Acne Studios — memory under Gothic arches

Produced by Bureau Betak, set design by Pacifico Silano
Under a vault of pointed arches, Bureau Betak and artist Pacifico Silano wove tenderness into architecture. Queer photo-collages hovered between stone columns, their intimacy amplified by the solemn rhythm of the Gothic hall. The runway felt like a confessional — personal, vulnerable, luminous. Acne Studios turned memory into structure, light into emotion, and fashion into quiet testimony.
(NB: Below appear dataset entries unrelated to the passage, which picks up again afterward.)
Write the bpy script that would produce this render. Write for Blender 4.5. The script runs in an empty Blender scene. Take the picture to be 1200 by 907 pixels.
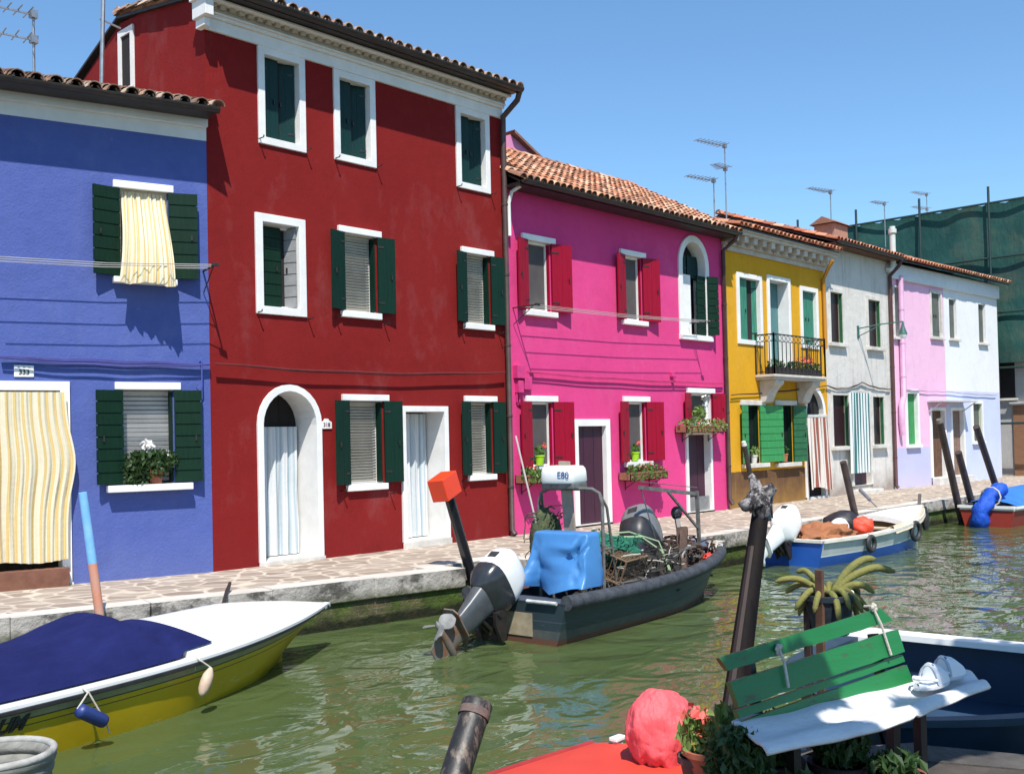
import bpy, bmesh, math, random
from mathutils import Vector, Matrix, Euler, noise
from mathutils.geometry import tessellate_polygon

scene = bpy.context.scene
COL = scene.collection
rad = math.radians
rnd = random.Random(11)

# ------------------------------------------------------------------ camera
FPX, PX, PY = 1220.0, 600.0, 489.0          # measured on the 1200 px wide photograph
CAM = Vector((0.0, -12.83, 1.73))
_x = Vector((1138, 0, -1220)).normalized()
_z = Vector((-.0226, 1, -.0226 * 1138 / 1220)).normalized()
_y = _z.cross(_x)
RM = Matrix((_x, _y, _z))                    # camera axes -> world
cam_d = bpy.data.cameras.new('camera'); cam = bpy.data.objects.new('camera', cam_d); COL.objects.link(cam)
cam.matrix_world = Matrix.Translation(CAM) @ RM.to_4x4()
cam_d.sensor_width = 36; cam_d.lens = FPX * 36 / 1200
cam_d.shift_y = (PY - 453.5) / 1200
cam_d.clip_start = .05; cam_d.clip_end = 3000
scene.camera = cam

def ray(px, py): return (RM @ Vector(((px - PX) / FPX, -(py - PY) / FPX, -1)))
def atz(px, py, z):
    d = ray(px, py); return CAM + d * ((z - CAM.z) / d.z)
def aty(px, py, y):
    d = ray(px, py); return CAM + d * ((y - CAM.y) / d.y)
def atx(px, py, x):
    d = ray(px, py); return CAM + d * ((x - CAM.x) / d.x)
def atd(px, py, dep): return CAM + ray(px, py) * dep

class Frame:
    def __init__(s, o, deg):
        s.o = Vector(o); s.a = rad(deg)
        s.ex = Vector((math.cos(s.a), math.sin(s.a), 0)); s.ey = Vector((-math.sin(s.a), math.cos(s.a), 0))
    def loc(s, w):
        v = w - s.o; return Vector((v.dot(s.ex), v.dot(s.ey), v.z))
    def u(s, px, py, d=0.0):
        r = ray(px, py); c = CAM - s.o
        t = (-d - c.dot(s.ey)) / r.dot(s.ey)
        return s.loc(CAM + r * t)

# ------------------------------------------------------------------ mesh builder
class MB:
    def __init__(s): s.v = []; s.f = []; s.m = []; s.uv = {}
    def add(s, vs, fs, m=0, M=None, uvs=None):
        b = len(s.v)
        s.v += [(M @ Vector(v)) if M else Vector(v) for v in vs]
        for i, f in enumerate(fs):
            if uvs: s.uv[len(s.f)] = [uvs[k] for k in f]
            s.f.append([b + k for k in f]); s.m.append(m)
        return s
    def box(s, x0, y0, z0, x1, y1, z1, m=0, M=None):
        if x0 > x1: x0, x1 = x1, x0
        if y0 > y1: y0, y1 = y1, y0
        if z0 > z1: z0, z1 = z1, z0
        v = [(x0,y0,z0),(x1,y0,z0),(x1,y1,z0),(x0,y1,z0),(x0,y0,z1),(x1,y0,z1),(x1,y1,z1),(x0,y1,z1)]
        return s.add(v, [(3,2,1,0),(4,5,6,7),(0,1,5,4),(1,2,6,5),(2,3,7,6),(3,0,4,7)], m, M)
    def beam(s, p, q, w, h, m=0, up=(0,0,1)):
        p = Vector(p); q = Vector(q); d = (q - p); L = d.length; d.normalize()
        up = Vector(up)
        if abs(d.dot(up)) > .98: up = Vector((1,0,0))
        sx = d.cross(up).normalized(); uz = sx.cross(d)
        M = Matrix((( d.x, sx.x, uz.x, p.x), (d.y, sx.y, uz.y, p.y), (d.z, sx.z, uz.z, p.z), (0,0,0,1)))
        return s.box(0, -w/2, -h/2, L, w/2, h/2, m, M)
    def tube(s, pts, r, n=8, m=0, caps=True):
        pts = [Vector(p) for p in pts]; N = len(pts)
        rs = r if isinstance(r, (list, tuple)) else [r] * N
        vs = []; fs = []
        prev = None
        for i, p in enumerate(pts):
            t = (pts[min(i+1, N-1)] - pts[max(i-1, 0)]).normalized()
            if prev is None:
                a = Vector((0,0,1)) if abs(t.z) < .9 else Vector((1,0,0))
                prev = (a - t * a.dot(t)).normalized()
            else:
                prev = (prev - t * prev.dot(t)).normalized()
            b = t.cross(prev)
            for k in range(n):
                an = 2 * math.pi * k / n
                vs.append(p + (prev * math.cos(an) + b * math.sin(an)) * rs[i])
        for i in range(N - 1):
            for k in range(n):
                k2 = (k + 1) % n
                fs.append((i*n+k, i*n+k2, (i+1)*n+k2, (i+1)*n+k))
        if caps:
            fs.append(tuple(range(n-1, -1, -1))); fs.append(tuple((N-1)*n + k for k in range(n)))
        return s.add(vs, fs, m)
    def lathe(s, c, prof, n=20, m=0, M=None, capb=True, capt=True, sx=1, sy=1):
        c = Vector(c); vs = []; fs = []
        for r, z in prof:
            for k in range(n):
                a = 2*math.pi*k/n; vs.append(c + Vector((r*math.cos(a)*sx, r*math.sin(a)*sy, z)))
        for i in range(len(prof)-1):
            for k in range(n):
                k2 = (k+1) % n; fs.append((i*n+k, i*n+k2, (i+1)*n+k2, (i+1)*n+k))
        if capb: fs.append(tuple(range(n-1,-1,-1)))
        if capt: fs.append(tuple((len(prof)-1)*n+k for k in range(n)))
        return s.add(vs, fs, m, M)
    def sheet(s, g, m=0, uv=True, M=None):
        R_, C_ = len(g), len(g[0]); vs = [p for row in g for p in row]; fs = []; 
        uvs = [(j/(C_-1), i/(R_-1)) for i in range(R_) for j in range(C_)]
        for i in range(R_-1):
            for j in range(C_-1):
                fs.append((i*C_+j, i*C_+j+1, (i+1)*C_+j+1, (i+1)*C_+j))
        return s.add(vs, fs, m, M, uvs if uv else None)
    def blob(s, c, r, seg=14, rings=9, m=0, amp=0., sc=3., M=None, seed=0):
        c = Vector(c); vs = []; fs = []
        for i in range(rings+1):
            th = math.pi*i/rings
            for k in range(seg):
                a = 2*math.pi*k/seg
                d = Vector((math.sin(th)*math.cos(a), math.sin(th)*math.sin(a), math.cos(th)))
                f = 1 + amp*noise.noise(d*sc + Vector((seed,seed*.7,0)))
                vs.append(c + Vector((d.x*r[0]*f, d.y*r[1]*f, d.z*r[2]*f)))
        for i in range(rings):
            for k in range(seg):
                k2 = (k+1) % seg; fs.append((i*seg+k, (i+1)*seg+k, (i+1)*seg+k2, i*seg+k2))
        return s.add(vs, fs, m, M)
    def ring(s, inner, outer, yf, yb_in, yb_out, m=0):
        n = len(inner)
        vs = [(x,yf,z) for x,z in inner] + [(x,yf,z) for x,z in outer] + [(x,yb_in,z) for x,z in inner] + [(x,yb_out,z) for x,z in outer]
        fs = []
        for k in range(n):
            j = (k+1) % n
            fs += [(k, j, n+j, n+k), (k, 2*n+k, 2*n+j, j), (n+k, n+j, 3*n+j, 3*n+k)]
        return s.add(vs, fs, m)
    def poly(s, pts, y, m=0):
        return s.add([(x,y,z) for x,z in pts], [tuple(range(len(pts)))], m)
    def leaf(s, p, size, m=0, elong=1.6, r=rnd):
        q = Euler((r.uniform(0,6.3), r.uniform(0,6.3), r.uniform(0,6.3))).to_matrix()
        a = size
        v = [q @ Vector(t) + p for t in ((-a*elong/2,0,0),(0,-a/2.2,a*.12),(a*elong/2,0,0),(0,a/2.2,a*.12))]
        return s.add(v, [(0,1,2,3)], m)
    def build(s, name, mats, parent=None, smooth=False, bevel=0., angle=40, kind=None, seg=2):
        me = bpy.data.meshes.new(name)
        me.from_pydata([tuple(v) for v in s.v], [], s.f)
        if not isinstance(mats, (list, tuple)): mats = [mats]
        for mt in mats: me.materials.append(mt)
        me.polygons.foreach_set('material_index', s.m)
        if s.uv:
            ul = me.uv_layers.new(name='UVMap')
            for fi, c in s.uv.items():
                p = me.polygons[fi]
                for li, t in zip(p.loop_indices, c): ul.data[li].uv = t
        me.update()
        bm = bmesh.new(); bm.from_mesh(me)
        bmesh.ops.recalc_face_normals(bm, faces=bm.faces); bm.to_mesh(me); bm.free()
        if smooth:
            me.shade_smooth()
            me.set_sharp_from_angle(angle=rad(angle))
        o = bpy.data.objects.new(name, me); COL.objects.link(o)
        if parent: o.parent = parent
        if bevel:
            b = o.modifiers.new('bevel', 'BEVEL'); b.width = bevel; b.segments = seg; b.limit_method = 'ANGLE'; b.angle_limit = rad(50)
        if kind: o['kind'] = kind
        return o

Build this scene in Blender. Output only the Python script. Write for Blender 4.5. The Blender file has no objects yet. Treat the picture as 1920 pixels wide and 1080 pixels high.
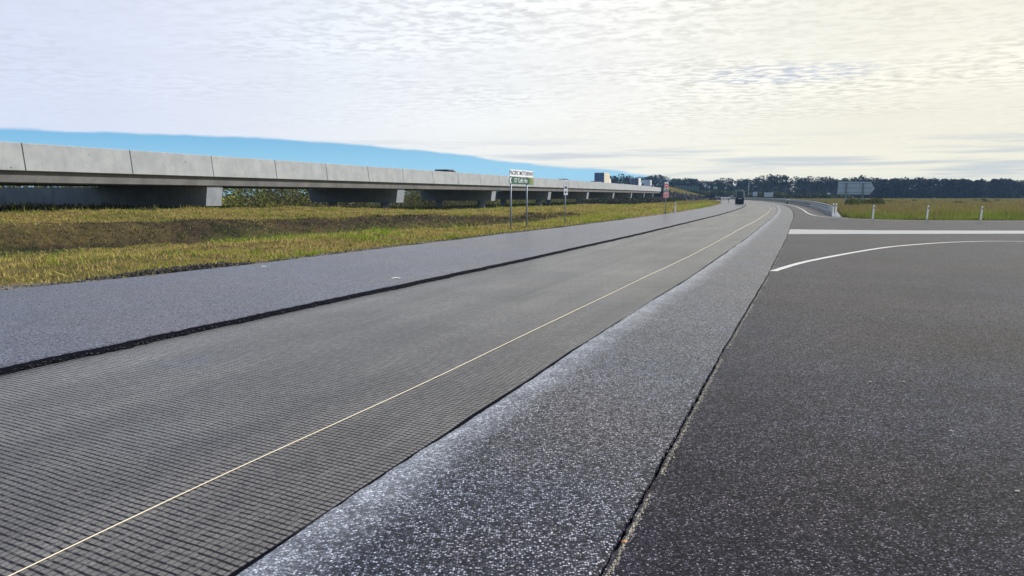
import bpy, math, random
import numpy as np
from mathutils import Vector, Matrix
random.seed(7); RNG = np.random.default_rng(11)
C = bpy.context.scene.collection
R = math.radians
SC = bpy.context.scene

# ------------------------------------------------------------------ camera, light, sky
CAMH = 1.65
cam_d = bpy.data.cameras.new('camera'); cam = bpy.data.objects.new('camera', cam_d); C.objects.link(cam)
cam.location = (0, 0, CAMH); cam.rotation_euler = (R(90 - 7.085), 0, 0)
cam_d.lens = 26.25; cam_d.sensor_width = 36; cam_d.clip_end = 6000; cam_d.clip_start = 0.05
SC.camera = cam
SUN_AZ, SUN_EL = 68.0, 36.0            # degrees right of the view axis (+Y), above horizon
sd = Vector((math.sin(R(SUN_AZ)) * math.cos(R(SUN_EL)), math.cos(R(SUN_AZ)) * math.cos(R(SUN_EL)), math.sin(R(SUN_EL))))
sun_d = bpy.data.lights.new('sun', 'SUN'); sun_d.energy = 4.8; sun_d.angle = R(1.2); sun_d.color = (1, .965, .91)
sun = bpy.data.objects.new('sun', sun_d); C.objects.link(sun)
sun.rotation_euler = (-sd).to_track_quat('-Z', 'Y').to_euler()
SC.view_settings.view_transform = 'Standard'; SC.view_settings.look = 'None'
SC.view_settings.exposure = 0.0; SC.view_settings.gamma = 1.0
SC.cycles.max_bounces = 6; SC.cycles.diffuse_bounces = 3; SC.cycles.volume_bounces = 0

def N(nt, t, **kw):
    n = nt.nodes.new(t)
    for k, v in kw.items(): setattr(n, k, v)
    return n
def setin(nt, sock, v):
    if isinstance(v, bpy.types.NodeSocket): nt.links.new(v, sock)
    elif v is not None: sock.default_value = v
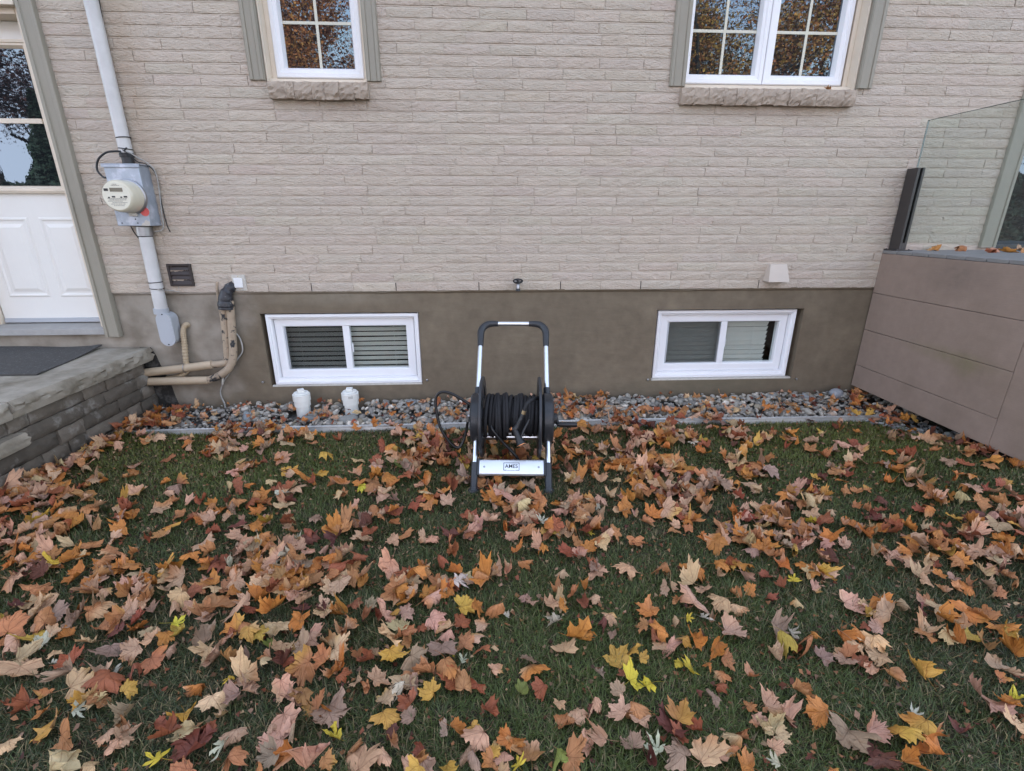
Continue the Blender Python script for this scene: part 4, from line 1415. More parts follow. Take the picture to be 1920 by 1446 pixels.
# ---------------------------------------------------------------- hose reel cart
reel = thing('hose_reel_cart', 'silver and black hose reel cart standing on the leafy lawn', 'hose reel', (.127, -1.392, float(zt(.127, -1.39)) + .002))
reel.rotation_euler = (0, 0, R(-4.2))
HX = .2145
SL = Vector((0, .785, .812)).normalized()
def on(x, t, n=0.0):
    """point on the sloping leg plane, t metres up the slope, n metres out of it towards the front"""
    return Vector((x, 0, 0)) + SL * t + Vector((0, -SL.z, SL.y)) * n
def rb(mb, name, m, parent=reel, **k):
    return mb.build(name, m, parent, **k)
for s in (-1, 1):
    x = s * HX
    mb = MB(); mb.tube([on(x, .155), on(x, .40)], .0152, 20)
    rb(mb, 'leg', M['alu'], smooth=40)
    mb = MB(); mb.tube([on(x, -.004), on(x, .02), on(x, .022), on(x, .172)], [.027, .025, .0205, .0198], 20)
    mb.lathe([(.033, -.001), (.033, .010), (.026, .020)], (x, 0.004, 0), 'z', 20)
    rb(mb, 'foot', M['charcoal'], smooth=40)
    mb = MB(); mb.tube([on(x, .52), on(x, .97)], .0158, 20)
    rb(mb, 'upright', M['alu'], smooth=40)
    mb = MB(); mb.tube([on(x, .50), on(x, .655)], .0212, 20)
    rb(mb, 'collar', M['charcoal'], smooth=40)
    # moulded corner
    c = [on(x, .955), on(x, 1.02), on(x, 1.065), on(x - s * .012, 1.098), on(x - s * .038, 1.122), on(x - s * .075, 1.130), on(x - s * .112, 1.130)]
    c = smooth_path(c, 6)
    nn = len(c)
    mb = MB(); mb.tube(c, [.0188 + .005 * math.sin(math.pi * min(1, i / nn * 1.1)) for i in range(nn)], 20)
    rb(mb, 'handle_corner', M['charcoal'], smooth=50)
    # pod that covers the bearing
    pc = (x, .318, .325)
    mb = MB(); w_ = .032
    mb.lathe([(.10, -w_), (.140, -w_), (.152, -w_ + .010), (.152, w_ - .010), (.140, w_), (.10, w_)], pc, 'x', 48)
    rb(mb, 'side_cover', M['charcoal'], smooth=35)
    # rear leg
    mb = MB(); mb.tube([Vector((x, .36, .27)), Vector((x, .53, .02))], .0152, 16)
    rb(mb, 'rear_leg', M['alu'], smooth=40)
    mb = MB(); mb.lathe([(.03, -.012), (.055, -.014), (.058, -.008), (.058, .008), (.055, .014), (.03, .012)], (x + s * .03, .535, .055), 'x', 32)
    rb(mb, 'wheel', M['black'], smooth=40)
    # drum flange: rim, spokes and hub
    fx = s * .172 - .008
    mb = MB()
    mb.lathe([(.196, -.006), (.240, -.0095), (.247, -.006), (.247, .006), (.240, .0095), (.196, .006), (.196, -.006)], (fx, .318, .333), 'x', 64)
    fl = rb(mb, 'drum_flange', M['charcoal'], smooth=40)
    mb = MB()
    mb.lathe([(.02, -.006), (.115, -.006), (.115, .006), (.02, .006)], (fx, .318, .333), 'x', 40)
    for k in range(7):
        a = k * 2 * math.pi / 7 + .3
        ca, sa = math.cos(a), math.sin(a)
        for (r0, r1, ww) in ((.112, .199, .013),):
            q = [(r0, -ww), (r1, -ww * 1.3), (r1, ww * 1.3), (r0, ww)]
            mb.prism([(.318 + r * ca - t * sa, .333 + r * sa + t * ca) for r, t in q], fx - .0055, fx + .0055, 'x')
    mb.build('spokes', M['charcoal'], fl)
mb = MB(); mb.tube([on(-.105, 1.130), on(.105, 1.130)], .0158, 20)
rb(mb, 'grip_bar', M['alu'], smooth=40)
mb = MB(); mb.tube([Vector((-.20, .318, .333)), Vector((.20, .318, .333))], .055, 28)
rb(mb, 'drum', M['black'], smooth=40)
mb = MB(); mb.tube([Vector((-.198, .45, .142)), Vector((.198, .45, .142))], .024, 20)
rb(mb, 'rear_bar', M['alu'], smooth=40)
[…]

Burberry — under the British sky

Produced by Bureau Betak
A tent of gabardine painted with drifting clouds enveloped the audience in blue serenity. Beneath it, rows of minimal benches stood on earthy ground, echoing Burberry’s outdoor heritage. Bureau Betak created a sky that lived and breathed — soft, mutable, infinite. Daniel Lee’s collection moved through it like weather itself: tactile, fluid, and full of quiet optimism. It was Britain reimagined — not grey and rainy, but radiant with light.
The Stagecraft of Emotion
Fashion’s newest frontier is not in fabric but in feeling. Scenography has become language — light as punctuation, texture as tone, silence as statement. Whether it was Hermès’s quiet dunes or Chanel’s cosmic reverie, what defined this season was not scale, but sincerity.
The great producers — Bureau Betak, Villa Eugénie, La Mode en Images — have become co-authors in fashion’s storytelling, shaping memory through architecture. Their work transcends decor: it translates the designer’s inner world into space.
Fashion, after all, is about presence — the moment when craft, light, and emotion meet. And on these runways, that meeting became transcendence.